Salah satu masalah dalam pasar modal syariah dan pasar modal secara umum adalah sedikitnya jumlah investor. Dalam sebuah roadshow pasar modal di tahun 2010, Ketua Komite Tetap Kebijakan Keuangan Kadin Avi Dwipayana mengungkapkan bahwa jumlah investor domestik yang aktif di pasar modal sekitar 350.000 investor. Jumlah ini sangatlah kecil (0.1%) jika dibandingkan dengan total jumlah penduduk Indonesia yang sekitar 230 juta orang dan jumlah rekening di perbankan yang sekitar 60 juta. Bandingkan dengan negara tetangga seperti Malaysia yang jumlahnya 4.5 juta (17%) dari jumlah penduduk 27 juta orang dan Singapura yang sekitar 60%-70% dari jumlah penduduknya aktif di pasar modal.
Kondisi tersebut tentunya juga termasuk pasar modal syariah. Salah satu faktor yang dapat mendorong peningkatan jumlah investor di pasar modal syariah adalah program edukasi dan promosi intensif. Saat ini program sosialisasi masih sebatas dilakukan di perguruan-perguruan tinggi, emiten dan potential emiten, serta masyarakat umum melalui seminar, pameran atau brosur yang intensitasnya masih terbatas. Dalam jangka waktu 5 tahun ke depan, diharapkan program edukasi dan promosi dapat dilakukan dengan lebih intensif dan massif melalui berbagai media dan melibatkan lebih banyak pihak secara lebih terintegrasi sehingga masyarakat dapat mengenal lebih dalam dan benar mengenai pasar modal khususnya pasar modal syariah.
Jika hal tersebut dapat terwujud, maka adanya keraguan mengenai kegiatan di pasar modal yang sebagian orang masih menganggap tidak sesuai dengan prinsip syariah dapat teratasi dan jumlah investor di pasar modal syariah dapat terus meningkat.
c. Kurang Updatenya Regulasi Terkait Pasar Modal Syariah Dalam Memenuhi Kebutuhan Pasar.
Berbagai perkembangan yang terjadi di pasar modal dan pasar modal syariah khususnya terjadi dengan sangat cepat. Potensial investor dan sumber dana dari berbagai negara khususnya kawasan Timur Tengah juga dapat mengalir ke negara yang dianggap mampu memberikan hasil yang baik dan sesuai dengan prinsip syariah. 

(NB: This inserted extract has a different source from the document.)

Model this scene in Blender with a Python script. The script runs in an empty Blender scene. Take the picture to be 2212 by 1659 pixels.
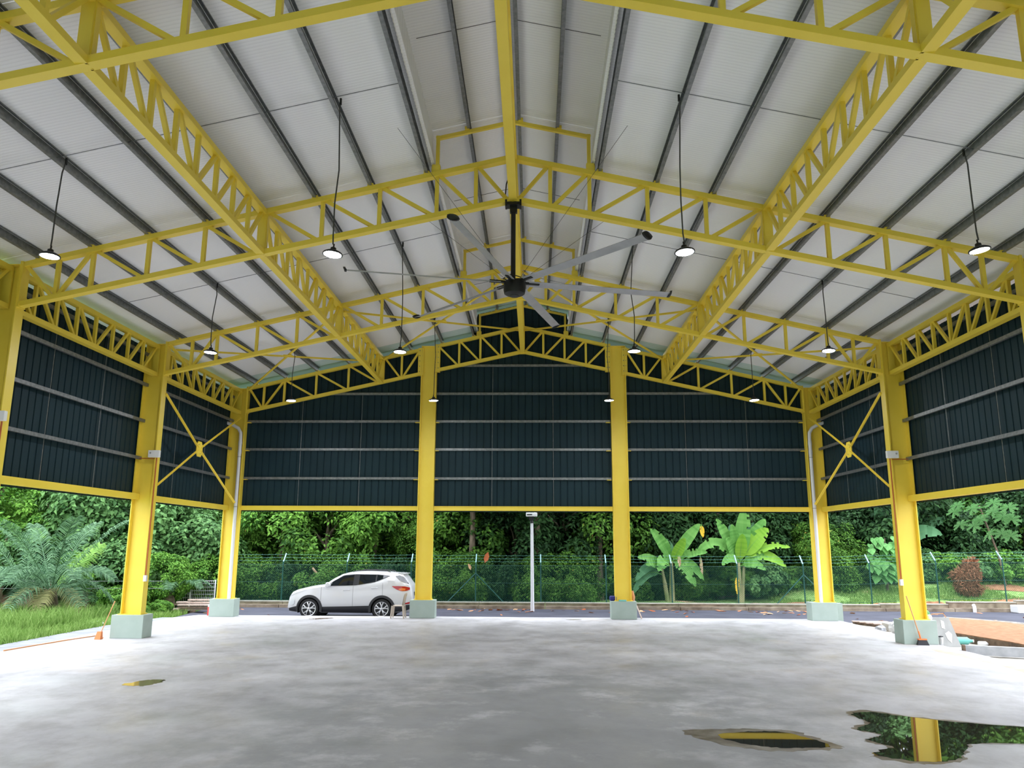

Keterbatasan yang sering timbul adalah kurang responsif atau antisipatifnya regulasi di Indonesia yang terkait dengan pasar modal syariah yang dapat segera menyesuaikan dengan kebutuhan pasar dan keinginan investor. Hal ini mampu direspon dengan lebih cepat oleh negara-negara tetangga seperti Malaysia dan Singapura yang menyediakan kerangka regulasi yang lebih antisipatif dan responsif terhadap pasar dan keinginan investor. Selain itu, hal ini juga tidak terlepas dari iklim investasi dan good governance dari lingkungan bisnis di Indonesia secara umum. Hal lainnya adalah keterbatasan dalam lambatnya proses penyesuaian terhadap peraturan sehingga berakibat hilangnya potensi yang ada karena regulasi yang kurang memadai.
Salah satu contohnya adalah regulasi yang terkait dengan aspek perpajakan di keuangan syariah. Indonesia menerapkan netralisasi pengenaan pajak berganda atas transaksi murabahah baru setelah disahkannya UU No.42/2009 tentang PPN. Bandingkan dengan Malaysia yang sudah mengakomodasi hal tersebut sekitar 1 dekade yang lalu dan Singapura yang sudah melakukan revisi terkait pajak berganda di industri keuangan syariah pada tahun 2005 (Surendro, 2010).